En medio de todo llega una foto. Una maravilloso momento de un viaje, y quien la enseña también se siente culpable al hacérmela ver. La culpa lo invade todo.
- Es Oia, Santorini- me dice con la boca pequeña, muy pequeña. Debe estar harto de que le hayan juzgado por (poder) viajar.
En el verano, se intenta escuchar menos y se da la bienvenida al silencio. Es el otro descanso. No pienso en somnolencia sino en silencio, que son dos cosas bien distintas porque el silencio te puede llevar a una enorme actividad, casi puede ser un mar en acción contenida como vemos en esta imagen.
Es tal el derroche de paisaje que emborracha cuando uno lo mira desde la mesa. La belleza parece ficticia, lejana; un póster inmenso pegado en la pared frente a unas mesas cualquiera en un bar de carretera. Estamos tan acostumbrados a distraernos con lo ficticio que olvidamos abrir los ojos ante lo real.
Lo real es mojarse los pies con los ojos. Lo real es mirar al frente y ver ese extraño efecto en la fotografía. Sin duda parece como si alguien le hubiera dado un mordisco a gran parte del horizonte, justo allí, en la parte izquierda de la imagen donde está ese trasatlántico a lo lejos. Lo real es asumir nuestras limitaciones y soñar que ellas, a pesar de todo, nos llevarán lejos.
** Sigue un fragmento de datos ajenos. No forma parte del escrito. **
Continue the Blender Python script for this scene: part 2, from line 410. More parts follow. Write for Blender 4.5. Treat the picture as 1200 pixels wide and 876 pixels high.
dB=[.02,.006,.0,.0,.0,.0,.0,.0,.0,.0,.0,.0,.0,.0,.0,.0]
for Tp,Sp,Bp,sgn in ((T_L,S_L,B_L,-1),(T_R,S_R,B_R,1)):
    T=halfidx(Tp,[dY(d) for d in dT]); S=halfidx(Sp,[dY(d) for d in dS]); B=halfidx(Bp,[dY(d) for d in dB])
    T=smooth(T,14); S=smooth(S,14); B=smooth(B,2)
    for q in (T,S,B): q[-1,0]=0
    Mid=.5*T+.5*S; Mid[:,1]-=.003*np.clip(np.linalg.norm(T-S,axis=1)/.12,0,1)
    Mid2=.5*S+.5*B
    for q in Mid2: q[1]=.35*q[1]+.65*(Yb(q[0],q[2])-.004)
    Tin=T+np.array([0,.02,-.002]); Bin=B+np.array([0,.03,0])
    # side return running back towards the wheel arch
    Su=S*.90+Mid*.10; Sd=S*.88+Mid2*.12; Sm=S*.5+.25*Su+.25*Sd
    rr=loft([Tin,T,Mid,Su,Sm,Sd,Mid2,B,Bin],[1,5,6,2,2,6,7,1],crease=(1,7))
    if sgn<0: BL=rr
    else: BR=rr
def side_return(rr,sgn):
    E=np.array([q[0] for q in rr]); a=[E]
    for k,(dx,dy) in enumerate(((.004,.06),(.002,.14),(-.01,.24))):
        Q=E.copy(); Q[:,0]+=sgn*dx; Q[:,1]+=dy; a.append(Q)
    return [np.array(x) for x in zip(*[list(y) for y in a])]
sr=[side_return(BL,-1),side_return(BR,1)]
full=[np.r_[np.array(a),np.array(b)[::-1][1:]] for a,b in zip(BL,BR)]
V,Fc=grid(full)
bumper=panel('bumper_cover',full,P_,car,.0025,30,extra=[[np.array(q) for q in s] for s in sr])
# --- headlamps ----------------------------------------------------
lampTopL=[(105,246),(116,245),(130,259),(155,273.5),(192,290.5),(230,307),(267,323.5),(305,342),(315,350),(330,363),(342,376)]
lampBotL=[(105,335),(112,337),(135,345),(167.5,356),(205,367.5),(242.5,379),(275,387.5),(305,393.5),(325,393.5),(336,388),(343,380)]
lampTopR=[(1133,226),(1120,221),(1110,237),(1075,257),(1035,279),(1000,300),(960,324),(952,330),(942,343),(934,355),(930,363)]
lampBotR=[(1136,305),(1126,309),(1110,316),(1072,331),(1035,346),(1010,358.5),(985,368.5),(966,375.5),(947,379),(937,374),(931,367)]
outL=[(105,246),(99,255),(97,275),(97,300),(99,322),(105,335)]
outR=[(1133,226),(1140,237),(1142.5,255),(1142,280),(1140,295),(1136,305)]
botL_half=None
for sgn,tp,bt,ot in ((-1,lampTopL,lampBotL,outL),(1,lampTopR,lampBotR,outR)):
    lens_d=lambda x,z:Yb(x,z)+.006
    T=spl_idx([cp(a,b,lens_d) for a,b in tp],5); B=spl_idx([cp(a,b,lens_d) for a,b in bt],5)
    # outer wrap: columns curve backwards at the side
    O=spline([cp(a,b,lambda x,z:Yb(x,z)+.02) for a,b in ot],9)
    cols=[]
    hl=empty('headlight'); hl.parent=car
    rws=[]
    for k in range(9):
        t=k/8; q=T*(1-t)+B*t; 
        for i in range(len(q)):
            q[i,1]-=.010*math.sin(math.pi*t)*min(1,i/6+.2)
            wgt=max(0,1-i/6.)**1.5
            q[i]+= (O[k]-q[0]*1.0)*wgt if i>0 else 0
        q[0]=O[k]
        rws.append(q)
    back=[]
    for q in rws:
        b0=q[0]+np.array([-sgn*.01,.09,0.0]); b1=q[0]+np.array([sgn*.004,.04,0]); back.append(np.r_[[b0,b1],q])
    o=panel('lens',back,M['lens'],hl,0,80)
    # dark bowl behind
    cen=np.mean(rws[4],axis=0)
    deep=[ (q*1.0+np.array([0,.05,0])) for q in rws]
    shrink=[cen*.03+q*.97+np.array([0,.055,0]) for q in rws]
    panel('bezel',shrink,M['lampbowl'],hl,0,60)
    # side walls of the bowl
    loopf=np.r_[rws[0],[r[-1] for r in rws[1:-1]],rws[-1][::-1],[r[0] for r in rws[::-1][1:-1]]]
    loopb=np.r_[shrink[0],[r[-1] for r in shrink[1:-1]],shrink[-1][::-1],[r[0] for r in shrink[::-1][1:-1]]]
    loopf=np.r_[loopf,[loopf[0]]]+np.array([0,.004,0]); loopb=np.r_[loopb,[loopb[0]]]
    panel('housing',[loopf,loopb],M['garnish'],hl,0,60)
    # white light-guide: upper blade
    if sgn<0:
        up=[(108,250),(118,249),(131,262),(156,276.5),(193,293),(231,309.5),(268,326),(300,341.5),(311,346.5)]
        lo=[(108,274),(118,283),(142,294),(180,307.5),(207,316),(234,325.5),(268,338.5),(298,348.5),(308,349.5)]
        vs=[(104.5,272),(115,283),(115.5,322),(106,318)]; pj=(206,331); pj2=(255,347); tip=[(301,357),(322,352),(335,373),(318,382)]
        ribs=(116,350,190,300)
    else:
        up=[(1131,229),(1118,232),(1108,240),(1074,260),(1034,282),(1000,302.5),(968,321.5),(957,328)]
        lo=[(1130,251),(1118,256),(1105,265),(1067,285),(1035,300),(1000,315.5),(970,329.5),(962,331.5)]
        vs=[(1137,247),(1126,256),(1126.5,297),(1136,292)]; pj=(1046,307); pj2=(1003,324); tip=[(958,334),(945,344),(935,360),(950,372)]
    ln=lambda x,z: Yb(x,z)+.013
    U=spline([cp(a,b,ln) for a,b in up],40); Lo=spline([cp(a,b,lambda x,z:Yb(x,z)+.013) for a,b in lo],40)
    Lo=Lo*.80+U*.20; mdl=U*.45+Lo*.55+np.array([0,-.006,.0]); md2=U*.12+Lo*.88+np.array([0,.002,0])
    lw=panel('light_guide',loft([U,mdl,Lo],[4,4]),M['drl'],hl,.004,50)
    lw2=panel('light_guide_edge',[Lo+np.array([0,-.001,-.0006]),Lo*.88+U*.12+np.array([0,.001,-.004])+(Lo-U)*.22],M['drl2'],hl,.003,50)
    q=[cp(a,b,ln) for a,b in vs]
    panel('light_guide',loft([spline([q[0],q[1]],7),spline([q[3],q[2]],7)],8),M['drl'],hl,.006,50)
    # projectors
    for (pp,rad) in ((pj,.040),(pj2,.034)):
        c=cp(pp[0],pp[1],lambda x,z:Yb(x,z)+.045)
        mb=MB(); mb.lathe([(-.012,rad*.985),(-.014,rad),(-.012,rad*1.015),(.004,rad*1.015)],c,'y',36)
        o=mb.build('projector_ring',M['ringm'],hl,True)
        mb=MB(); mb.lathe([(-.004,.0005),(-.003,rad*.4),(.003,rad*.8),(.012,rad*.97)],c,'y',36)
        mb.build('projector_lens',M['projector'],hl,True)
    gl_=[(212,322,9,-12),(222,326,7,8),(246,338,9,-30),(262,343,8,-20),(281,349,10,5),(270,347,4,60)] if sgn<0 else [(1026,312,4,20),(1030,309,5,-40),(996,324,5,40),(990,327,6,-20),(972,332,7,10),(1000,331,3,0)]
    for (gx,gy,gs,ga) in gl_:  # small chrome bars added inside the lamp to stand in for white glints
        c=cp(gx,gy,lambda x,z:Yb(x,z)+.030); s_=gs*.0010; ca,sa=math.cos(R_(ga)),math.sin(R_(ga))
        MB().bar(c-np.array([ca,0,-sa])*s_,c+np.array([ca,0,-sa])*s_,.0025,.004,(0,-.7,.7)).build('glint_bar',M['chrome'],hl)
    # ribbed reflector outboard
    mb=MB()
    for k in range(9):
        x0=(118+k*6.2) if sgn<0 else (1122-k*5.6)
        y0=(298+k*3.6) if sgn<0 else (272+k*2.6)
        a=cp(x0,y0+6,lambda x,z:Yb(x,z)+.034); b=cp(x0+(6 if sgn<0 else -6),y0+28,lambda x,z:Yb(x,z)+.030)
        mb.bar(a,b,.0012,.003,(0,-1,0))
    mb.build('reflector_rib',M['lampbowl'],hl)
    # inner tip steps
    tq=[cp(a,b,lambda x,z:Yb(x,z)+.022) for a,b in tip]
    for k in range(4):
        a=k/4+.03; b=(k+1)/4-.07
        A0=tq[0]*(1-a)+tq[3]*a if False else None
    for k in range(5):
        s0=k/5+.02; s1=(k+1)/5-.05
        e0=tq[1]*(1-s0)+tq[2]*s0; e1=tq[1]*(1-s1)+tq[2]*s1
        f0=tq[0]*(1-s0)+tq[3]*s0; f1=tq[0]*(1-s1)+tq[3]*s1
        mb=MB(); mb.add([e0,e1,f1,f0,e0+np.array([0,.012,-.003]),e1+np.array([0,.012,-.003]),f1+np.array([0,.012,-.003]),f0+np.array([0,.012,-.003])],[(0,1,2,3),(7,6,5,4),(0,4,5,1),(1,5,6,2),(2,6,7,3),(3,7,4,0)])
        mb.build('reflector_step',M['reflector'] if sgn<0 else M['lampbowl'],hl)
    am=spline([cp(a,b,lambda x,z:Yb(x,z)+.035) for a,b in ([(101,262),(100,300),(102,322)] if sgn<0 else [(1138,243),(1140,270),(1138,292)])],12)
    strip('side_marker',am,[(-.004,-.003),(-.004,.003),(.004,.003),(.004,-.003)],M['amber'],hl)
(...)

El horizonte en estos días de agosto es pensar en regresar, la ilusión ya es eso: tener un buen motivo para regresar. Regresar a la rutina, que puede ser el trabajo o la búsqueda de. Regresar es también asumir que no te pudiste marchar. Las mesas, ahí en la imagen, también asumen su realidad. Son un mero escorzo del paisaje cuando quien se sienta donde mira es a otro lugar. Y nada más; silencio, mar.
El verano ofrece eso, un descanso desaprensivo cuando uno ya es sólo el despojo de lo que queda cuando se esfumaron todos los pensamientos. La parte superior de un cuerpo en verano es eso: una mente en blanco. En la parte inferior, en cambio, están los pies, sobre la tierra, y sin embargo casi se mecen al ritmo del agua.
Y entonces llega el mantel. Un mantel de papel que vuela si no colocan rápido sobre él un poco de peso con la sal y la pimienta, o bien el aceite y el vinagre. Antes de la comida, esos cuatro condimentos –que siempre van en pareja- se manifiestan, como para hacerte regresar a la realidad.
Avanzado el verano ya no se recuerda cuándo emigraron las migrañas del invierno, o las noticias sin más. Llega como un runrún que las películas del Lejano Oeste ya no consiguen interesar al público porque “El Llanero Solitario” se queda solo, como nuestros pensamientos frente al mar. Siempre me gustaron las películas del oeste; esas historias llenas de polvo y grandes barreños con agua… En el fondo simbolizan la redención del ser. La suciedad, la hazaña, y la calma. Lo que daríamos todos por tener un buen barreño donde meter a todos los culpables (y a todos los que aprovechan para disfrutar culpabilizando) de tierra, mar y aire… Sería fantástico poder limpiar la mugre del camino. Mientras tanto, quedémonos con el azul, y el mar, que no es un póster, es de verdad; una imagen captada por una persona que allí fue feliz.